Le buone interlocuzioni romane, la tela di rapporti istituzionali che passa dai messaggi scambiati quasi quotidianamente su whatsapp con Giorgia Meloni, dagli abbracci a favore di telecamere e taccuini con Antono Tajani, risalendo a ritroso fino alla primigenìa dell'endorsement di Ignazio La Russa sulla sua candidatura nell'estate del 2022 hanno dato peso e risultati alla sostenibilità del governo siciliano guidato dall'attuale presidente, capace di tirarlo fuori dalle secche in cui era retrocesso nelle prolungate stagioni delle infruttuose anticamere nei palazzi dell'Urbe. Ma i conti vanno fatti qui. E con chi ti sta accanto. L'indecoroso spettacolo sulle nomine dei direttori di Asp e ospedali sorprende solo le candide verginelle delle favolette a tinte rosa. Nulla di nuovo, nulla di diverso, nulla di peggiore. Da anni. Tanto quanto, giusto per non dimenticare, il volgare festival multimilionario andato in scena ben due volte nel giro di pochi mesi all'Ars sulla spartizione delle prebende per sagre paesane e iniziative di basso cabotaggio provinciale e alto impatto elettorale. Tutti sanno. Tutti ci stanno. Perché a tutti conviene. «È normale prassi politica», affermava serafico l'allora assessore al Bilancio, oggi europarlamentare.
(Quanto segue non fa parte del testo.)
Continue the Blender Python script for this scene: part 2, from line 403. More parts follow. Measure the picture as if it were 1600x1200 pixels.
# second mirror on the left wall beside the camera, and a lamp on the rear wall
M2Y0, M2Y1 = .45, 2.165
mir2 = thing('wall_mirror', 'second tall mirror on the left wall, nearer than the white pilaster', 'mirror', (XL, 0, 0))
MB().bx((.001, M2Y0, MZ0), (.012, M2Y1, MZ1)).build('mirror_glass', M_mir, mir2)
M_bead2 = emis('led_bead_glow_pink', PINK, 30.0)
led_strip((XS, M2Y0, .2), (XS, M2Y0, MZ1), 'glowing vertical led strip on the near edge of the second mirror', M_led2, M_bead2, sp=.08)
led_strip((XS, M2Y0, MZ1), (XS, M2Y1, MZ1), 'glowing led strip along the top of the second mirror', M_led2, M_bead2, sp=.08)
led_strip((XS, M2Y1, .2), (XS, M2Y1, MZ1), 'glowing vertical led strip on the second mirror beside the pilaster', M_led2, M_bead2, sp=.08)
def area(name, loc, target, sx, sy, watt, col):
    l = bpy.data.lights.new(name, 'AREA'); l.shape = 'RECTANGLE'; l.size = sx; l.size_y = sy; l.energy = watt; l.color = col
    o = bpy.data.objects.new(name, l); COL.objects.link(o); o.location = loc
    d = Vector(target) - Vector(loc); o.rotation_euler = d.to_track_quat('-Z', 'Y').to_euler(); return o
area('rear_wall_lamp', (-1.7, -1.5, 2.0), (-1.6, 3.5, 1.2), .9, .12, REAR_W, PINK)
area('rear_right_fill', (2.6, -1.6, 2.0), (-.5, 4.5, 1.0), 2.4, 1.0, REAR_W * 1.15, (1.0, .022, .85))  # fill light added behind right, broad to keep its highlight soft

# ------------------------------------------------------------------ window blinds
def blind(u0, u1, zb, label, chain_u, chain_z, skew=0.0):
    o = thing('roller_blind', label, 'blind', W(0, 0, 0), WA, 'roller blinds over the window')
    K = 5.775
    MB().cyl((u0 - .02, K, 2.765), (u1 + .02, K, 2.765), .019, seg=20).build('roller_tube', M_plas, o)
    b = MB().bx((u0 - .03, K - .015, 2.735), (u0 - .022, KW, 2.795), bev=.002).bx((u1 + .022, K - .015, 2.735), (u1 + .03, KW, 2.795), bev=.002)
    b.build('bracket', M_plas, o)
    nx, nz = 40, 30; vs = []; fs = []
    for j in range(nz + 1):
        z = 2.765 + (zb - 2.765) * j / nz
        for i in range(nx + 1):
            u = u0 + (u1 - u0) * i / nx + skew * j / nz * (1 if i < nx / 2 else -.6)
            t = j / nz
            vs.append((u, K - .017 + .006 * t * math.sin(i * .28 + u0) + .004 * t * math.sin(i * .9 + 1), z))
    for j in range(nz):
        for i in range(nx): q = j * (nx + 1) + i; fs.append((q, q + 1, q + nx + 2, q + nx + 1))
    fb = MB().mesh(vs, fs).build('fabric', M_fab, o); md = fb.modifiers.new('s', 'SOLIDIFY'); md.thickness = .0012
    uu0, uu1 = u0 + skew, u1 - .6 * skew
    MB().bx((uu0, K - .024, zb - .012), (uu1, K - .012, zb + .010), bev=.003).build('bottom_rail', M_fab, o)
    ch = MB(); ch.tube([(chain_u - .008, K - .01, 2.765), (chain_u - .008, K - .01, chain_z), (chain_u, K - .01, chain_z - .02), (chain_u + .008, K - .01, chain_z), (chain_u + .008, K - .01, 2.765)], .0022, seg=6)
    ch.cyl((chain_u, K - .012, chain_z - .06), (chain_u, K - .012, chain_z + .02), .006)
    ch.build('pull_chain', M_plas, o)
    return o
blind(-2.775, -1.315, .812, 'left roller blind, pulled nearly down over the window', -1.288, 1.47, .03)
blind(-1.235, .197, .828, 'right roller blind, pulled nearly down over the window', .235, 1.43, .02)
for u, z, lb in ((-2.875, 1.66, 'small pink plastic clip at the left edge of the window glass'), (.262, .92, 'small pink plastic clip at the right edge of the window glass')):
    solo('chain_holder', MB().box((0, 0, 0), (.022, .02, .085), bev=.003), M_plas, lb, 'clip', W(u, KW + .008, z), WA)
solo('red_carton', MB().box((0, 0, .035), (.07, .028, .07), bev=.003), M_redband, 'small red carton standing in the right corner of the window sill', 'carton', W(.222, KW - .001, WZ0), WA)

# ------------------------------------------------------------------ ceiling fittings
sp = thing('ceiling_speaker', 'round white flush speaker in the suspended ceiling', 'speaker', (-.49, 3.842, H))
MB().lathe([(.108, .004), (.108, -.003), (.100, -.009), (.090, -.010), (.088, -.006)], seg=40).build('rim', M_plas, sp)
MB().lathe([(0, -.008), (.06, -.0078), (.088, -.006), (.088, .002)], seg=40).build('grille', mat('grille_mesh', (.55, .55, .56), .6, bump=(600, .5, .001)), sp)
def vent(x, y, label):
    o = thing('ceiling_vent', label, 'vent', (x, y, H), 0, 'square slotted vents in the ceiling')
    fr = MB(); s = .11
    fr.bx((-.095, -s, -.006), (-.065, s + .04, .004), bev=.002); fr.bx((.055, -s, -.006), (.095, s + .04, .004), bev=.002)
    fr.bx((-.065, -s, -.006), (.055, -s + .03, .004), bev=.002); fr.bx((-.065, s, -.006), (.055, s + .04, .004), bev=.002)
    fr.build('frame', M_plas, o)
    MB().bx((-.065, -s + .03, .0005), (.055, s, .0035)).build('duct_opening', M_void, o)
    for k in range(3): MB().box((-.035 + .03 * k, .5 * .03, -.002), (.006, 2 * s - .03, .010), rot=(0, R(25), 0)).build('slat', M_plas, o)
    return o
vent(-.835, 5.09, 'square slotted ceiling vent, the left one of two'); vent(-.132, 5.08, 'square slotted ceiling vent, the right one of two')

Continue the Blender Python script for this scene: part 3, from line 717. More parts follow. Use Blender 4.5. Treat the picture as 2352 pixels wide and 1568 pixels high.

Ecco perché vogliamo ripartire dallo Schifani con la clava. Da quello che ci piacerebbe fosse un punto di non ritorno. Il sistema è parecchio incancrenito. E a riconoscerlo, una buona volta, è chi ci sta seduto sopra. Che non siano parole al vento, allora. Ma l'inizio di una inversione di rotta. La Sicilia ha bisogno di un governo per sé, non per chi la governa. Servono scelte di rottura di quel sistema malato ed esempi concreti. Vogliamo suggerirne uno a Schifani: il disegno di legge firmato proprio da esponenti del suo partito, che mira a moltiplicare le poltrone (e i relativi costi) nelle giunte e nei consigli comunali è un inopportuno e intempestivo sberleffo di cui non sentono la necessità né il buonsenso comune né la governabilità dei comuni. Alzi la voce anche lì e faccia calare la mannaia su certe infelici e insostenibili alzate d'ingegno. Avremo la conferma che il suo è coraggio nuovo senza mire personali e non vecchia e ritrita malcelata connivenza.